What are these wonderful women doing now?
October 2, 2010 • 11 Comments • Posted in baseball, blindness, Blogroll, Flo, travel, Uncategorized, writingHere’s an update on some of the women I’ve mentioned in recent blog posts.
Flo saw a nurse at her post-operative visit Thursday (the wonderful Janet drove her, of course!) and everything looks good. Her wounds are healing well, and (most important to Flo) some of the hair on her head is already starting to grow back.
Nancy Faust left a comment on that post I published about her last week!! “I am simply overwhelmed over being the subject of your beautifully written baseball experience commentary,” she wrote. “Please visit me Sunday.”
Sandra Murillo is doing so well at University of Illinois that she started volunteering to assist with ESL classes for Urbana Adult Education. Until last week, that is, when an email from the ESL program landed in Sandra’s advisor’s in box. The note said the program was “concerned” that Sandra was “not getting what she needed” out of her volunteer work. The note suggested other places for her to volunteer, all of them places that work with people who have disabilities. Sandra says she respects the disability field, but that wasn’t what she had in mind when she decided to volunteer. She’ll continue volunteering, but now she’ll mentor Latino students at Urbana Middle School instead. Link to Sandra’s blog to follow her progress – interesting stuff!
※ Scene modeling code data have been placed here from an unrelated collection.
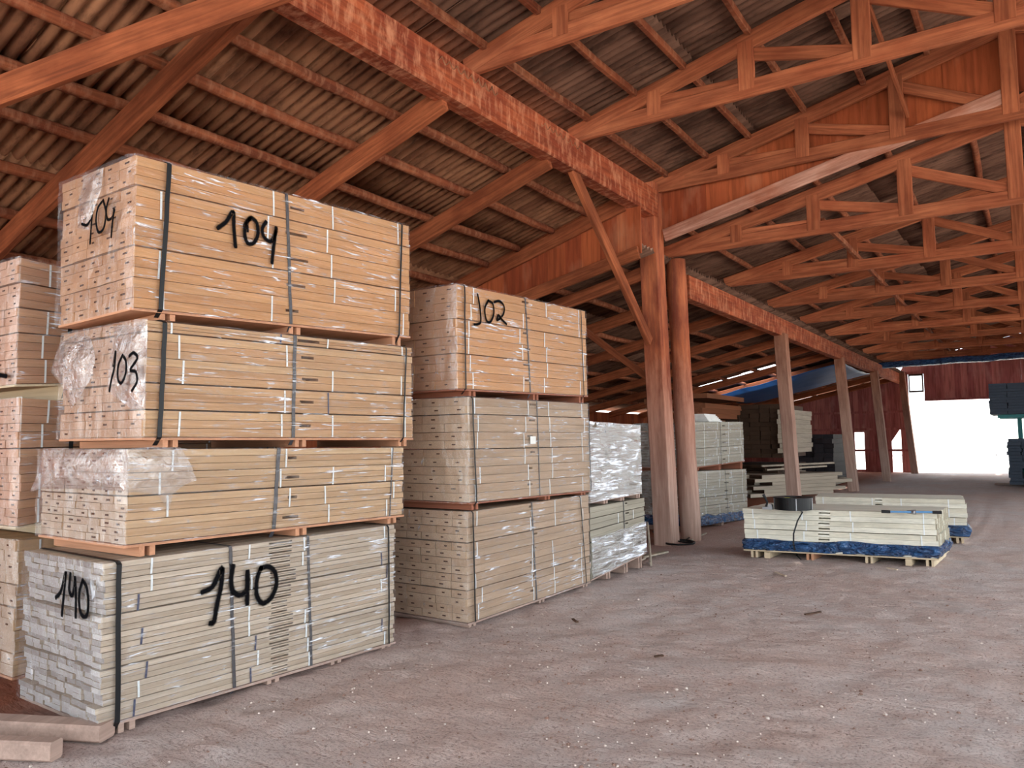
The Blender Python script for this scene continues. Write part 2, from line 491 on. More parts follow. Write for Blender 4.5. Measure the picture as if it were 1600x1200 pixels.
# ------------------------------------------------------------------ roofs
def sheeting(name, x0, z0, x1, z1, y0, y1, mat, pitch=0.125, amp=0.040, rows=1.75, holes=(), hole_rate=0.0, hole_y=1e9, per=9):
    """corrugated sheets in courses; corrugations run down the slope (X)"""
    mb = MB(); L = abs(x1 - x0); n = max(1, round(L / rows))
    for r in range(n):
        fa, fb = r / n, min(1.0, (r + 1) / n + 0.06)
        xa, xb = x0 + (x1 - x0) * fa, x0 + (x1 - x0) * fb
        za, zb = z0 + (z1 - z0) * fa, z0 + (z1 - z0) * fb
        lift = 0.018 if z1 > z0 else -0.0
        sheet_w = 0.98; yy = y0
        while yy < y1 - 0.05:
            ye = min(yy + sheet_w + 0.06, y1)
            yc = (yy + ye) / 2; xc = (xa + xb) / 2
            skip = any(h[0] < xc < h[1] and h[2] < yc < h[3] for h in holes)
            dz = random.uniform(-0.008, 0.008); tw = random.uniform(-0.012, 0.012)
            if not skip:
                k = max(2, int((ye - yy) / pitch * per)); vs = []
                xo = random.uniform(-0.03, 0.03)
                torn = yc > hole_y and random.random() < hole_rate
                for i in range(k + 1):
                    y = yy + (ye - yy) * i / k
                    c = amp * (1.0 - 2.0 * abs(cos(pi * y / pitch)) ** 0.7)
                    for j in range(5):
                        f = j / 4
                        if torn: f = 0.12 + f * 0.8
                        vs.append((xa + (xb - xa) * f + xo, y, za + (zb - za) * f + c + dz + tw * (i / k - .5) + (0.02 if r % 2 else 0.0) + 0.012 * (1 - f)))
                mb.add(vs, [(i * 5 + j, (i + 1) * 5 + j, (i + 1) * 5 + j + 1, i * 5 + j + 1) for i in range(k) for j in range(4)])
            yy += sheet_w
    o = mb.build(name, mat, base=(x0, y0, min(z0, z1)), smooth=True); tag(o, kind='structure')
    md = o.modifiers.new('thickness', 'SOLIDIFY'); md.thickness = 0.007; md.offset = 1.0
    return o

BX = -4.88
A_S, B_S = 0.29, 0.235       # slopes: near lean-to, near main roof
A_Z = lambda x: 5.20 + A_S * (x - BX)
B_Z = lambda x: 5.80 + B_S * (x - BX)
C_S, D_S = 0.215, 0.225
C_Z = lambda x: 4.32 + C_S * (x - BX)
D_Z = lambda x: 4.93 + D_S * (x - BX)
EAVE = -13.0
sheeting('ceiling', BX + 0.1, A_Z(BX) + 0.305, EAVE - 0.4, A_Z(EAVE - 0.4) + 0.305, -6, 10.72, M['sheet'])
sheeting('ceiling', BX - 0.45, B_Z(BX - .45) + 0.155, 0.05, B_Z(0) + 0.155, -6, 11.95, M['sheet_grey'])
sheeting('ceiling', -BX + 0.45, B_Z(BX - .45) + 0.155, -0.05, B_Z(0) + 0.155, -6, 11.95, M['sheet_grey'])
sheeting('ceiling', BX + 0.1, C_Z(BX) + 0.29, EAVE - 0.4, C_Z(EAVE - .4) + 0.29, 10.55, 39.9, M['sheet_grey'], pitch=0.125, holes=[(-9.7, -7.6, 26.2, 27.9)], per=6)
sheeting('ceiling', BX - 1.1, D_Z(BX - 1.1) + 0.15, 0.05, D_Z(0) + 0.15, 11.6, 39.9, M['sheet_grey'], pitch=0.125, hole_rate=0.22, hole_y=27, per=6)
sheeting('ceiling', -BX + 0.3, D_Z(BX - .3) + 0.15, -0.05, D_Z(0) + 0.15, 11.6, 39.9, M['sheet_grey'], pitch=0.125, hole_rate=0.22, hole_y=27, per=6)

# ------------------------------------------------------------------ walls
def plank_wall(name, axis, at, pieces, mat, thick=0.03, step=0.24, gap=0.003):
    """vertical planks; pieces: list of (s0, s1, zlow(s), zhigh(s))"""
    mb = MB()
    for s0, s1, lo, hi in pieces:
        s = s0
        while s < s1 - 0.02:
            e = min(s + step * random.uniform(0.85, 1.15), s1)
            j = random.uniform(-0.006, 0.006)
            p = []
            a, b = s + gap / 2, e - gap / 2
            for (t, q, z) in ((a, 0, lo(a)), (b, 0, lo(b)), (b, thick, lo(b)), (a, thick, lo(a)), (a, 0, hi(a)), (b, 0, hi(b)), (b, thick, hi(b)), (a, thick, hi(a))):
                p.append((t, at + q + j, z) if axis == 'x' else (at - q + j, t, z))
            mb.hexa(p); s = e
    o = mb.build(name, mat); tag(o, kind='structure'); return o
K = lambda v: (lambda s: v)
# boarded gable between the tall near hall and the lower hall behind it
plank_wall('wall_gable', 'x', 11.5, [(-6.3, BX - 0.3, lambda x: C_Z(x) + 0.3, lambda x: 5.74), (BX - 0.3, BX + 0.08, lambda x: C_Z(BX) + 0.2, lambda x: 5.74), (BX + 0.08, 0, lambda x: D_Z(x) + 0.02, lambda x: B_Z(x) + 0.09),
                                     (0, -BX - .3, lambda x: D_Z(-x) + 0.02, lambda x: B_Z(-x) + 0.09)], M['planks'], step=0.33, gap=0.0008)
plank_wall('wall_gable', 'x', 10.5, [(EAVE, BX - 0.12, lambda x: C_Z(x) + 0.12, lambda x: A_Z(x) + 0.24), (BX - 0.12, BX + 0.14, lambda x: C_Z(x) + 0.1, lambda x: 5.17)], M['planks'], step=0.3, gap=0.0008)
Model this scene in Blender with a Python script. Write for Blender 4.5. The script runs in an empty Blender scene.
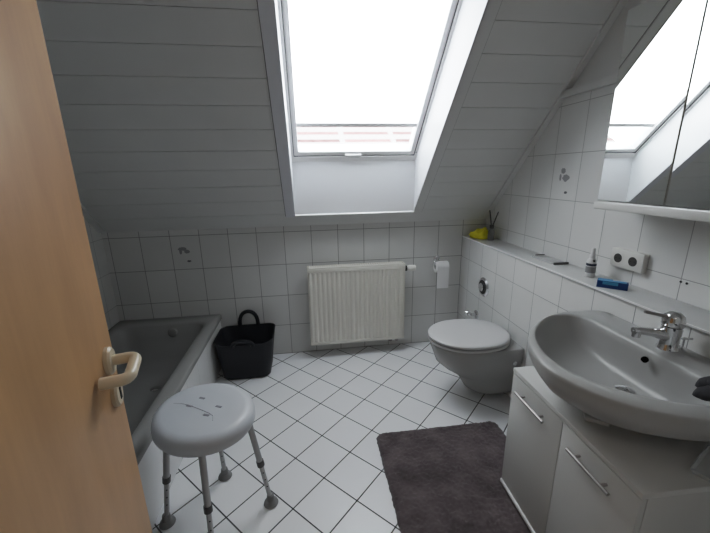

Hanna Bratman was in the audience with her son during my debut at the disability cabaret. “My son was hoping to talk to you afterwards,” she wrote in an email message. “he wanted to tell you how good you looked.” Dang. Sorry I missed them.
Francine Rich, the wonderful wise woman who published Hanni and Beth: Safe & Sound, was so taken by the excerpt of Hanna’s writing (published here last August) that she offered to assemble Hanna’s many, many personal essays into a publishable format. Stay tuned, someday soon we may all be vying for a good spot in line at Hanna’s booksigning.
My sister Bev is home safe & sound (gee, what a great title for a book!) from South Korea. She never did have to eat raw horse, but her son Brian surprised her with a mystery meat one night: pig intestine stuffed with noodles. “I told the waitress to hold the rectum,” he wrote in a comment to my blog about his mom and dad’s trip. “Seriously. No joke. They eat rectums here.”